When national leaders talk up how good things are, it is often taken as a sign that they are about to turn very bad.
So when Barack Obama and Malcolm Turnbull each delivered upbeat speeches in the past week, more than a few pessimists probably took them as vindication of their bleak outlook.
After all, there seems to be plenty to be worried about.
The new year has begun in a flood a red ink on global sharemarkets as China growth fears, weak commodity prices, terrorist attacks and natural disasters have all weighed heavily on investor sentiment.
For those determined in their gloom, the latest update on the Chinese economy suggested additional reason for pessimism. The world’s second largest economy expanded at an annual rate of 6.9 per cent in the last three months of 2015, its the slowest pace in 25 years.
Taken together with the decision by the International Monetary Fund to trim its global growth forecasts for 2016 and 2017 by 0.2 of a percentage point each to 3.4 per cent 3.6 per cent respectively, and the bearish mood would seem to be well founded.
But in striking discordantly upbeat messages about the outlook, Messers Obama and Turnbull are not just handing around warm cups of cocoa.
There are concrete reasons to think the gloom is overblown.
Although a sudden upsurge in economic activity appears as likely as a return by Tony Abbott to the Lodge, there are several pointers – local and international – that suggest optimism is not misplaced.
Most importantly, the US economy – still overwhelmingly the largest in the world – appears well established on a growth path.
If the US Federal Reserve’s much-anticipated interest rate increase late last year did not confirm it, a streak of sustained jobs growth that has seen the unemployment rate halve from 10 to 5 per cent ought to allay doubts.
Yes, many jobs have been part-time or casual, and wage growth is weak. And there are headwinds from the weak oil price, which has kicked the stuffing out of the shale gas industry, and the increasing US dollar, which will weigh on export competitiveness.
But cheaper petrol has also boosted real household income, and the American consumer is back shopping and spending, which in turn is encouraging businesses to hire and invest.
As has been widely recognised for some time now, China is engaged is engaged in a highly challenging phase in its economic and political development.
The investment-led growth model that has powered its expansion for the last 25 years has run its course, and left a massive overhang of excess capacity and troubling debt.
If this was not challenge enough, the central government’s reluctance to loosen its control over the economy is coming back to bite it. As The Economist notes, its current situation of a slowing economy, a semi-fixed currency and increasingly porous capital controls is a volatile combination – if the government loosens monetary policy to boost consumption, it will weaken the currency and encourage even more capital to flow offshore.
Still, the Chinese government has plenty of ammunition if recession threatens – $US3 trillion of foreign exchange reserves and ample room to trim interest rates and devalue the yen.
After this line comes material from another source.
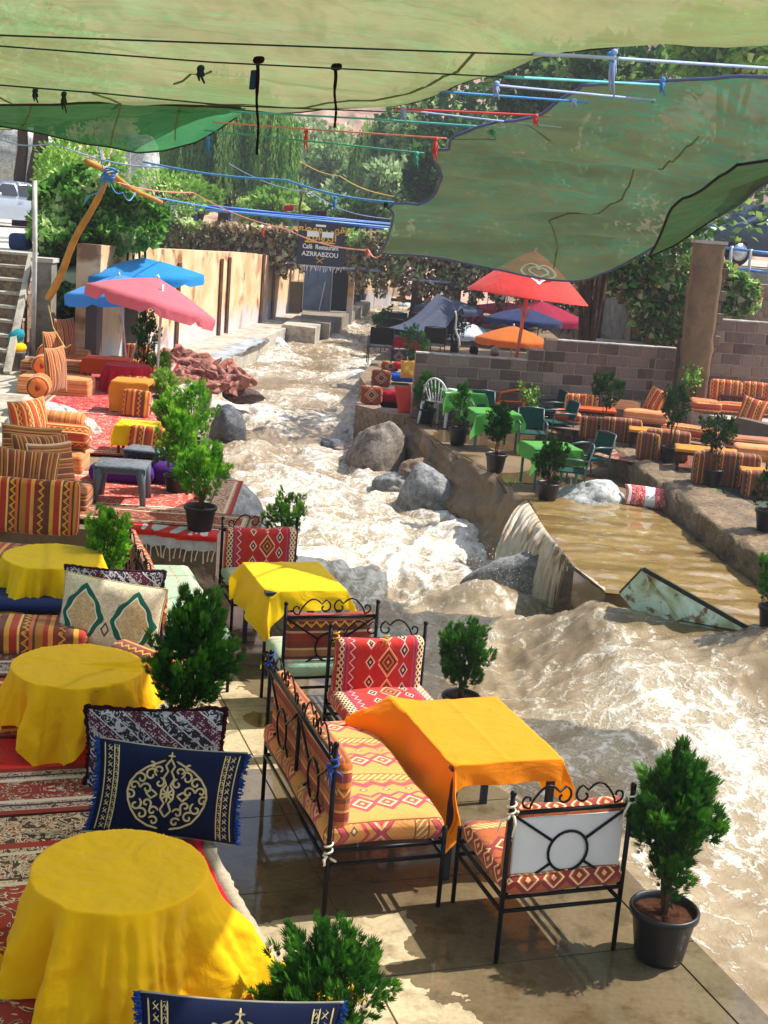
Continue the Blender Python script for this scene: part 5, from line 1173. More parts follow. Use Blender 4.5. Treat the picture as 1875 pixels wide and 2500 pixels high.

The gloom about Australia’s prospects is also overstated.
The fall in commodity prices has been steep, but so was their rise. As Rod Sims recently pointed out in The Australian Financial Review, the current dominant market narrative of a “collapse” in commodity prices is underpinned by a short-term view. From a historical perspective, they are more accurately depicted as returning toward their long-term average.
Pessimists also point to soft wages growth and a weakening housing market as causes for concern.
But the country is generating sufficient jobs to edge the unemployment rate lower – it fell to 5.8 per cent in December – setting a firmer base under pay rates and raising the prospect of an eventual consumption-boosting lift in household incomes as spare capacity shrinks.
And although capital gains in housing have slowed as some of the heat has gone out of the property market, sentiment toward buying shows signs of picking up.
On the question of whether now was a good time to buy a dwelling, the Westpac-Melbourne Institute Consumer Sentiment Index found a sharp improvement in mood. The index jumped almost 14 per cent this month to 113 points – the highest reading since May last year and only a little below the level of a year ago.
Westpac chief economist Bill Evans says the reading should be treated with some caution, but nevertheless “ma be signalling some improving optimism in the housing market”.
This interpretation is supported by a jump in house price expectations following a plunge in the second half of 2015.
Late last year, Reserve Bank of Australia Governor Glenn Stevens estimated the economy was “roughly half way” through the decline of resources investment, and a rebalancing in the sources of growth was underway – a process that will be greatly aided by the falling currency.
Economic commentary often exudes an unjustified air of certainty.
But the sharemarket’s current bloodletting, but a focus on this has tended to blot out some of the more positive big picture developments occurring.
This is one of those seemingly rare occasions when it may pay to heed the message of political leaders.